Below are some pictures of things you don't normally see in gardens. I have recently discovered that a few of the vegetables we enjoy with regularity are actually slightly more difficult than most to grow *successfully*. Both celery and cauliflower, as it turns out, REALLY like things a certain way. Mine apparently did not have either the soil or water requirements they prefer (or both or something else entirely). The celery I tasted was bitter and stringy and even tough- much to my surprise! And the cauliflower, well it never quite made it inside, as you can see from the picture. Both plants, though not up to my culinary standards were still ever optimistic and continued to grow and even to bloom flowers! And what I have learned (what I knew but have enjoyed seeing) was that all of these plants will bloom! if allowed. I want to add too that while I did not enjoy the cauliflower, the slugs (also ever optimistic) still managed to get a few nibbles in! And the radish flowers were so abundant and beautiful that I cut several bunches and brought them in and put them in a vase. Lovely. Who knew? Radish flowers! They taste like radishes too!


Pink radish flowers and trailing radish vine.


Little yellow-white celery flowers, swiss chard flowers (with red stems),



These onions are flowering and the tiny onion bulbs they made are flowering too, on top of the larger onion!


And here is the crazy cauliflower!

I love that the plants in the garden space continue to grow and thrive and bloom and make more plants and spread and volunteer and send out shoots and seeds no matter what I choose to do with them, whether I eat them or pick them or watch them. It is a good reminder that these plants are not here for me alone and that they have their own life cycle, their own destiny, their own way. Their flowers remind me of that and help me to keep in mind things like- if I don't eat the chard before it blooms and then the stalks are too tough to eat- it is not wasting the chard. Because to think this assumes that the chard has only one purpose in life and that is for me or someone near me to eat it. Not so!

I love the garden and growing plants for many reasons. One of the main reasons is that I find it deeply relaxing to be out with the plants. For this reason alone I find myself wandering out to pick around them and move them and plant them and water them. I have other ideas, though, that mix into my relaxation. Things like, wouldn't it be nice to grow ALL of my own vegetables like the woman in This Organic Life. Or, wouldn't it be nice to have a huge herb garden and then use the herbs in my soap that I like to make. Or, what about setting up a whole wandering gathering spot for the kids so they can just walk outside and gather foods as they like (Eva loves this and seems to do this regardless of how much I *set up*). The thing about some of these ideas is that while they are inspiring, they can also be stifling if I let myself take them too seriously (no matter how fun that may be!).

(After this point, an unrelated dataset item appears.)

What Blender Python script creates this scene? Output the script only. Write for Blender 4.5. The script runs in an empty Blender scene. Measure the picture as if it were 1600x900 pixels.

So the flowering plants have given me much food for thought over the last couple of weeks (if not food to be eaten). And I love how I feel even more open about the garden, about what can happen there, about what it means. So on that note, I am letting the chard fully blossom and then I am going to take them down, put them in the compost and put in some LOOFAH seeds (even though I found out I may not have enough time for their growing season!) and I am waiting for some ground cherry seeds to arrive. They have a little shorter growing season and I think they will be a lot of fun if they work out. More tasty fruit to pick besides the strawberries and the blackberries. I told Samuel too that if we have a lot of the zucchini and eggplant and cucumbers he can set up a vegetable stand and sell them in our front yard. He is very excited!

And of course the really great thing about all of this, flowering plants and letting things be and letting even more things go is that it naturally flows to my kids. Letting them be who they are, watching them do what they will do regardless of what I set out to do, these are things that I am ever optimistic about.

The trees in our yard are so prolific. There are dozens of small maple seedlings growing in the grass. At first I tried to dig up the seedlings to grow them in pots and then transplant them elsewhere later. Now there are just too many. They are beautiful though. When I showed Eva today that they were the little babies of our giant maple tree she was amazed. "That is the momma maple tree!?"